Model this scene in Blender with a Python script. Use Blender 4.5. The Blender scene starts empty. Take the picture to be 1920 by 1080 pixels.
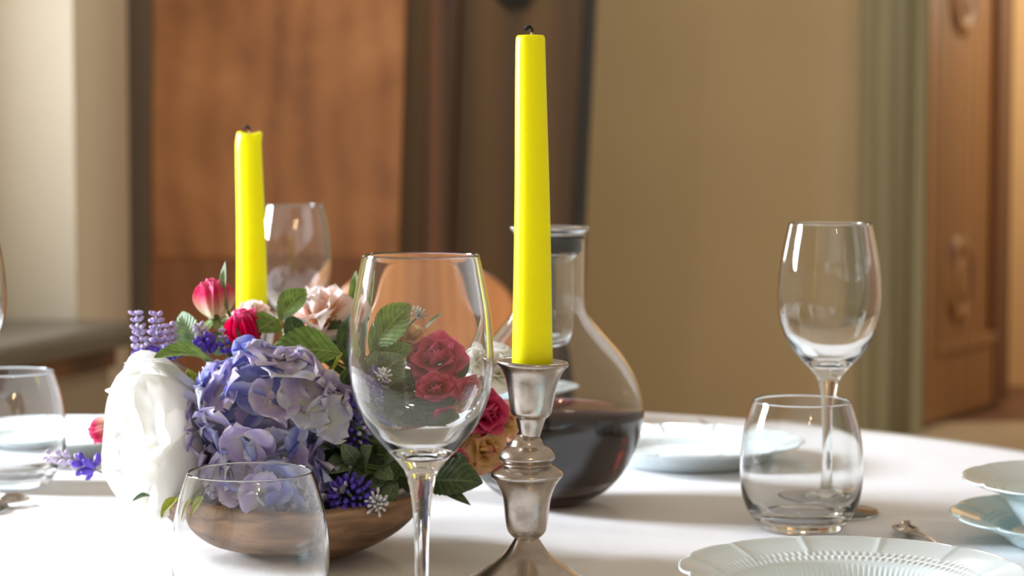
import bpy, math, random
from mathutils import Vector, Matrix, Quaternion

random.seed(7)
S = bpy.context.scene
COL = S.collection

# ------------------------------------------------------------------ camera
F = 3950.0                    # focal length in pixels of the 1920 frame
HORIZON = 275.0
TABLE = 0.75                  # height of the table surface
CAM_Z = TABLE + 0.287
PITCH = math.atan((540 - HORIZON) / F)
cam_d = bpy.data.cameras.new('camera')
cam = bpy.data.objects.new('camera', cam_d)
COL.objects.link(cam)
cam.location = (0, 0, CAM_Z)
cam.rotation_euler = (math.pi / 2 - PITCH, 0, 0)
cam_d.sensor_width = 36
cam_d.lens = F / 1920 * 36
cam_d.clip_start = 0.05
cam_d.dof.use_dof = True
cam_d.dof.focus_distance = 1.30
cam_d.dof.aperture_fstop = 8.6
S.camera = cam

# ------------------------------------------------------------------ world and light
w = bpy.data.worlds.new('world'); S.world = w
w.use_nodes = True
bg = w.node_tree.nodes['Background']
bg.inputs[0].default_value = (1.0, 0.84, 0.67, 1)
bg.inputs[1].default_value = 0.43

def area(name, loc, target, sx, sy, power, color):
    l = bpy.data.lights.new(name, 'AREA'); l.shape = 'RECTANGLE'
    l.size = sx; l.size_y = sy; l.energy = power; l.color = color
    o = bpy.data.objects.new(name, l); COL.objects.link(o)
    o.location = loc
    o.rotation_euler = (Vector(target) - Vector(loc)).to_track_quat('-Z', 'Y').to_euler()
    return o

def lamp(name, loc, power, color, rad):
    l = bpy.data.lights.new(name, 'POINT'); l.energy = power; l.color = color; l.shadow_soft_size = rad
    o = bpy.data.objects.new(name, l); COL.objects.link(o); o.location = loc
    return o

WIN_X, WIN_Y, WIN_Z, WIN_W, WIN_H = -1.50, 1.98, 1.48, 0.58, 0.74
area('window_and_fill_daylight', (WIN_X - 0.16, WIN_Y, WIN_Z), (WIN_X + 1, WIN_Y, WIN_Z), WIN_W, WIN_H, 172, (0.89, 0.96, 1.08))
area('window_and_fill_daylight', (WIN_X - 0.16, 4.25, WIN_Z), (WIN_X + 1, 4.25, WIN_Z), WIN_W, WIN_H, 60, (0.93, 0.98, 1.04))  # unseen second window light, added to brighten the front of the pier
lamp('ceiling_and_fill_bulb', (0.75, -0.9, 2.15), 9, (1.0, 0.72, 0.40), 0.03)
lamp('ceiling_and_fill_bulb', (0.62, -1.0, 2.05), 9, (1.0, 0.72, 0.40), 0.03)
lamp('ceiling_and_fill_bulb', (0.55, 4.9, 2.75), 52, (1.0, 0.86, 0.68), 0.12)  # fill light added mid-room to lift the back walls, no lamp known there
lamp('next_room_fill', (3.0, 8.3, 2.0), 46, (1.0, 0.90, 0.74), 0.15)  # unseen light added beyond the door to brighten the peach wall

S.view_settings.view_transform = 'Standard'
S.view_settings.look = 'None'
S.view_settings.gamma = 1.0
S.view_settings.use_curve_mapping = False
S.view_settings.exposure = 0.0
S.cycles.max_bounces = 16
S.cycles.transmission_bounces = 16
S.cycles.glossy_bounces = 6
S.cycles.diffuse_bounces = 4
S.cycles.transparent_max_bounces = 12
S.cycles.sample_clamp_indirect = 6
S.cycles.use_denoising = True
S.cycles.caustics_reflective = False
S.cycles.caustics_refractive = True

# ------------------------------------------------------------------ helpers
def W(px, py, Y):
    """world point at depth Y seen at a pixel of the photograph"""
    c = Vector(((px - 960) / F, -(py - 540) / F, -1.0))
    d = cam.rotation_euler.to_matrix() @ c
    return Vector((0, 0, CAM_Z)) + d * (Y / d.y)

def onx(px, Y):
    return (px - 960) * Y / F

def srgb(r, g, b):
    f = lambda c: (c / 255 / 12.92) if c / 255 <= 0.04045 else ((c / 255 + 0.055) / 1.055) ** 2.4
    return (f(r), f(g), f(b), 1)

def mesh(name, verts, faces, mat=None, smooth=True, uvs=None):
    me = bpy.data.meshes.new(name)
    me.from_pydata(verts, [], faces)
    if uvs:
        ul = me.uv_layers.new(name='UVMap')
        for li, l in enumerate(me.loops):
            ul.data[li].uv = uvs[l.vertex_index]
    if smooth:
        me.polygons.foreach_set('use_smooth', [True] * len(me.polygons))
    if mat: me.materials.append(mat)
    me.update()
    return me

def mk(name, me, parent=None, M=None, loc=None):
    o = bpy.data.objects.new(name, me); COL.objects.link(o)
    if parent: o.parent = parent
    if M is not None: o.matrix_local = M
    if loc is not None: o.location = loc
    return o

def tag(o, label, cat, group=None, kind=None):
    if label: o['label'] = label
    if cat: o['category'] = cat
    if group: o['group'] = group
    if kind: o['kind'] = kind
    return o

def thing(name, label, cat, loc=(0, 0, 0), quat=None, group=None):
    o = bpy.data.objects.new(name, None); COL.objects.link(o)
    o.empty_display_size = 0.02
    M = Matrix.Translation(Vector(loc))
    if quat is not None: M = M @ quat.to_matrix().to_4x4()
    o.matrix_world = M
    return tag(o, label, cat, group)

def struct(name, me, loc=None):
    o = mk(name, me, loc=loc); o['kind'] = 'structure'
    return o

def copy_tree(o, parent=None):
    c = o.copy(); COL.objects.link(c); c.parent = parent
    if parent is not None: c.matrix_parent_inverse = o.matrix_parent_inverse.copy()
    for ch in list(o.children): copy_tree(ch, c)
    return c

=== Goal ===
Begin at the first line of the material and copy each line exactly through the one containing "from mathutils import". Omit pictures.

=== Reply ===
Model this scene in Blender with a Python script. Use Blender 4.5. The Blender scene starts empty. Take the picture to be 1920 by 1080 pixels.
import bpy, math, random
from mathutils import Vector, Matrix, Quaternion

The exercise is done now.